EXPLANATORY NOTE
NAME CHANGE OF PLAN
This Post-Effective Amendment No. 1 relates to the Registration Statement on Form S-8, File No. 333-182460 (the Registration Statement), of EQM Midstream Partners, LP, a Delaware limited partnership (EQM), filed with the Securities and Exchange Commission on June 29, 2012. The Registration Statement registered 2,000,000 common units representing limited partner interests in EQM (EQM Common Units) under the EQT Midstream Services, LLC 2012 Long-Term Incentive Plan (the Plan).
On February 22, 2019, EQM completed its previously announced simplification transaction pursuant to that certain Agreement and Plan of Merger, dated as of February 13, 2019 (the IDR Merger Agreement), by and among EQM, Equitrans Midstream Corporation, a Pennsylvania corporation (ETRN), EQM Midstream Services, LLC, a Delaware limited liability company and the former general partner of EQM (the Former EQM General Partner), EQGP Holdings, LP, a Delaware limited partnership (EQGP), EQGP Services, LLC, a Delaware limited liability company and the new general partner of EQM (the New EQM General Partner), Equitrans Merger Sub, LP, a Delaware limited partnership (Merger Sub), Equitrans Transaction Sub GP, LLC, a Delaware limited liability company and the new general partner of EQGP, and certain other parties thereto.
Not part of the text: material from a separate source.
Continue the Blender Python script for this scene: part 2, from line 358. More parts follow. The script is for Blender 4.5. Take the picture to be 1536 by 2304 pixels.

Pursuant to the IDR Merger Agreement, on February 22, 2019, (i) Merger Sub merged with and into EQGP (the Merger) with EQGP continuing as the surviving limited partnership and a wholly owned subsidiary of EQM following the Merger, and (ii) each of (a) the incentive distribution rights in EQM, (b) the economic portion of the general partner interest in EQM and (c) the issued and outstanding common units representing limited partner interests in EQGP, were cancelled, and as consideration for such cancellation, certain affiliates of ETRN received 80,000,000 newly-issued EQM Common Units and 7,000,000 newly-issued Class B units, both representing limited partner interests in EQM, and the New EQM General Partner retained the non-economic general partner interest in EQM (the EQM IDR Transaction).
As a result of the EQM IDR Transaction, the New EQM General Partner replaced the Former EQM General Partner as the general partner of EQM. Effective February 22, 2019 and following the consummation of the EQM IDR Transaction, the New EQM General Partner assumed the administration of the Plan and adopted the Amended and Restated EQGP Services, LLC 2012 Long-Term Incentive Plan, which is intended to be a restatement of the Plan (the Amended and Restated Plan).
Accordingly, this Post-Effective Amendment No. 1 to EQMs Registration Statement on Form S-8 is filed to change the name of the EQT Midstream Services, LLC 2012 Long-Term Incentive Plan to the Amended and Restated EQGP Services, LLC 2012 Long-Term Incentive Plan. The units registered under the Plan are not being deregistered by this Post-Effective Amendment No.1, and all portions of the Registration Statement, except for the name change of the Plan, remain in full force and effect.